Imprensa Nacional - A Idade do Papel
Art Direction / Editorial / Print
A Idade do Papel [The Age of Paper] is a two-volume collection published by Imprensa Nacional and directed by Miguel Figueira de Faria, dedicated to the art of Portuguese engraving. This first volume focuses in particular on the life of Joaquim Carneiro da Silva (1732–1818), the first master engraver at the Portuguese Royal Printing House, an indispensable educator and key figure in the visual culture of the Enlightenment in Portugal.

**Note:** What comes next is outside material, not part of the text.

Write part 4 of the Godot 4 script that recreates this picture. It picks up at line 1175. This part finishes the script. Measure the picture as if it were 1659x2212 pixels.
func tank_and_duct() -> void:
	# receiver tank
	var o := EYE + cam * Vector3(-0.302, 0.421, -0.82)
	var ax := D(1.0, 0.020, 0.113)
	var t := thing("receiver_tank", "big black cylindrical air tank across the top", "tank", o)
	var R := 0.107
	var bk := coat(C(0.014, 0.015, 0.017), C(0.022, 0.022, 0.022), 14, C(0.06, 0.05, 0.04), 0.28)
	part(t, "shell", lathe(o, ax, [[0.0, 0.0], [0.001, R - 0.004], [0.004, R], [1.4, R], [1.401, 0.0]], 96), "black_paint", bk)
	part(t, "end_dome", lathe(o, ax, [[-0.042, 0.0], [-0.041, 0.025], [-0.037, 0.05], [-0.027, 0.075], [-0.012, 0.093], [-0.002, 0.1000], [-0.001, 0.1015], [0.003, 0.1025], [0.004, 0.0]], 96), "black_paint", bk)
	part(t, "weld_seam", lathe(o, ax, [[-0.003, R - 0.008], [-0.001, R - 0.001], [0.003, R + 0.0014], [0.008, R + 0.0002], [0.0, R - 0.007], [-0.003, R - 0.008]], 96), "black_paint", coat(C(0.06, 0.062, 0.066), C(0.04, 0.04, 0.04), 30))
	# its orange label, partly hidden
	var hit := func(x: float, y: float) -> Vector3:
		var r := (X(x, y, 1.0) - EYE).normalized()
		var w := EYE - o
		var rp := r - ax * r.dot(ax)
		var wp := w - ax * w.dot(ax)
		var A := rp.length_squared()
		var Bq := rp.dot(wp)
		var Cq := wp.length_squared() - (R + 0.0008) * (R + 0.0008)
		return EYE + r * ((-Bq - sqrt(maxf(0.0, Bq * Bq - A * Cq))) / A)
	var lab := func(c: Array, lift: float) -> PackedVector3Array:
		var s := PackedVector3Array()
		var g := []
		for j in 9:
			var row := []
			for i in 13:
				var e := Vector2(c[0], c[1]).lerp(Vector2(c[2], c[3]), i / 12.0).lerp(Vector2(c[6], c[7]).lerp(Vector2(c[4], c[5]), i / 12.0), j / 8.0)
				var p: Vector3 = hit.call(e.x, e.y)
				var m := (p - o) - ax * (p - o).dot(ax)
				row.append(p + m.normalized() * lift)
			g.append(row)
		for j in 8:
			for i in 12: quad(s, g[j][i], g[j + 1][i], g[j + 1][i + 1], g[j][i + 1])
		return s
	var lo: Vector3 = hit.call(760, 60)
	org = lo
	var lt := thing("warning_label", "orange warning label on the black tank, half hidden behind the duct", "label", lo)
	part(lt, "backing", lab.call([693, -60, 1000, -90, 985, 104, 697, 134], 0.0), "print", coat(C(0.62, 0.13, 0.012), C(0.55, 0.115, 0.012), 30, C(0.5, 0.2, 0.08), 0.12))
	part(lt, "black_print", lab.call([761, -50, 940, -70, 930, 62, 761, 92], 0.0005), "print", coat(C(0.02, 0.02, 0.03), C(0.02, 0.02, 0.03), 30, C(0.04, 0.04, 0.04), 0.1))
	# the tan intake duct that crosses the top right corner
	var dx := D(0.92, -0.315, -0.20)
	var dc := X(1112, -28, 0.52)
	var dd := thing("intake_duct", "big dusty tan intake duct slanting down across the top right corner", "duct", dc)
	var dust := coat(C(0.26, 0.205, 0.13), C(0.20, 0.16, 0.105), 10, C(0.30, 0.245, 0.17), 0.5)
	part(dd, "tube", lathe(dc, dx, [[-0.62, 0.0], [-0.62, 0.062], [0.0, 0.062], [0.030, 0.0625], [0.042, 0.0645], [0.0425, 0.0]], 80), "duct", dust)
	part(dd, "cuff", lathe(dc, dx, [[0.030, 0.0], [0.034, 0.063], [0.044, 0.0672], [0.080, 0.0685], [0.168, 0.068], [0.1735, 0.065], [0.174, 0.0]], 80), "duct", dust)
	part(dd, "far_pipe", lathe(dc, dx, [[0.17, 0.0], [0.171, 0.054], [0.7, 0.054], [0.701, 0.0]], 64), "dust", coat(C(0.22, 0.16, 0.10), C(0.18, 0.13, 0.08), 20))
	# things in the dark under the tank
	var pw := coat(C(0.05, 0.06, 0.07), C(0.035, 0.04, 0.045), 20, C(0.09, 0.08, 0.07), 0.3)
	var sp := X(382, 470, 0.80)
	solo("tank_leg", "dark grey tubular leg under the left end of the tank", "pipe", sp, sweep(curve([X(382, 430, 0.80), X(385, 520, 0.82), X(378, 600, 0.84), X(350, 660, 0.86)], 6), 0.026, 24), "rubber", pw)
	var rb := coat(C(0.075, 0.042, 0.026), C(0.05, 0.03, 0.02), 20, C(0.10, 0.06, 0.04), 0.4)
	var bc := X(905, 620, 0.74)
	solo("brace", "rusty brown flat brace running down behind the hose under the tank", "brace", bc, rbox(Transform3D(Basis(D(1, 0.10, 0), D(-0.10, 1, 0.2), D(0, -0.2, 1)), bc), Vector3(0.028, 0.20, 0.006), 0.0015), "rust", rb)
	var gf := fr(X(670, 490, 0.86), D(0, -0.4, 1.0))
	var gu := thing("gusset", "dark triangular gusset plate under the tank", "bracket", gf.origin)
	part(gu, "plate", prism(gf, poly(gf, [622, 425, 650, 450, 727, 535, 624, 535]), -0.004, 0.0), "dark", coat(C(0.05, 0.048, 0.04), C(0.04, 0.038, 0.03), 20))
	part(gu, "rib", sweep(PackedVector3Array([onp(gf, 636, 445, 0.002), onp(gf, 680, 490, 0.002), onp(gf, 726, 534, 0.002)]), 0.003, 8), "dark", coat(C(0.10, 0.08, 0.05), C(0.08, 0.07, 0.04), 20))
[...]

As a tribute to such a remarkable figure and such a noble field, the book is an ode to graphic arts. A unique waltz between typographic choices, visual details, paper selection and print finishes. As a way of drawing even closer to the work of this singular master engraver, each chapter opens with the step-by-step method he developed for drawing printing letterforms.
As a creative artefact, this book pays very particular homage to the ingenuity and artistry of Joaquim Carneiro da Silva.
As a way of drawing even closer to the work of this singular master engraver, each chapter opens with the step-by-step method he developed for drawing printing letterforms.
A Idade do Papel — Volume 2
The second volume of A Idade do Papel — Cultura Visual em Portugal, das Luzes à Revolução [Visual Culture in Portugal, from the Enlightenment to the Revolution] — confirms and deepens the editorial identity of the collection, while finding a voice of its own. The cover, in choosing metallic paper as its starting point, anchors the book in the materiality of the very craft it documents. And the typographic relief overprinting transforms the first encounter into an act of slow reading and tactile discovery, coherent with a volume dedicated to the printed image. The chapter openings, by sequencing the engraving process throughout the book, create a visual narrative that accompanies and illuminates the academic text, offering the reader a sensory thread that translates, in image, the progression of the themes.
The result is a book that practises what it studies: it uses printing, paper and ink as a vehicle for reflecting on the power those very means had in transforming Portuguese visual culture.
The chapter openings, by sequencing the engraving process throughout the book, create a visual narrative that accompanies and illuminates the text.